Birdsong
Wednesday, September 24, 2008 by Billy
There are two large bookstores in Paris where I will go several times a year and buy books in English: Brentano's, the American Bookstore in Paris and WHSmith in Paris, the English Bookshop. When I last went to Brentano's, I had my attention attracted to the title of a book: Birdsong, by Sebastian Faulks, an Englishman. I had never heard of it, although it was labelled as a bestseller. I flipped through a few pages: the book was about the First World War, and beautifully written. I bought it.
The book tells the story of a young Englishman who fights in France during the WWI, interspersed with scenes of the life of his granddaughter, Elizabeth, a young woman living in the 1970s, who travels to France to discover more about the life and dead of her grandfather.
As Elizabeth drives across empty fields, she notices a great arch in a field. She pulls over and has a closer look at it.
She moved through the space beneath the arch where the man was sweeping. She found the other pillars identically marked, their faces obliterated on all sides by the names that were carved on them.
— Who are those, these...? She gestured with her hand.
— These? The man with the brush sounded surprised. The lost.

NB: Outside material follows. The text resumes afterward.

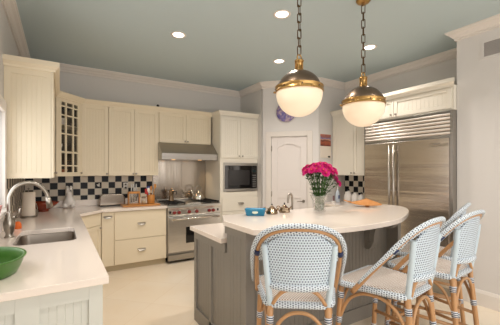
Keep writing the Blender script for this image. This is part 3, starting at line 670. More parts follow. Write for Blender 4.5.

— Men who died in this battle?
— No. The lost, the ones they did not find. The others are in the cemeteries.
— These are just the... unfound?
She looked at the vault above her head and then around in panic at the endless writing, as though the surface of the sky had been papered in footnotes. When she could speak again, she said:
— From the whole war?
The man shook his head.
— Just these fields. He gestured with his arm.
Elizabeth went and sat on the steps on the other side of the monument. Beneath her was a formal garden with some rows of white headstones, each with a tended plant or flower at its base, each cleaned and beautiful in the weak winter sunlight.
— Nobody told me. She ran her fingers with their red-painted nails back through her thick dark hair. My God, nobody told me.
Between 1914 and 1918, about 9 million people were killed, in Europe essentially: 2 million German, 1,300,000 Frenchmen, 750,000 British, 650,000 Italians... Beside the terrible loss of young men in every family — France lost about 10 percent of its working population in the conflict — the war changed the political map of Europe, and the world balance of power. Several European empires were dismantled. France and the UK, although the winners, were ruined. It was the very moment in history when Europe handed over to the USA as the world economical and political leader.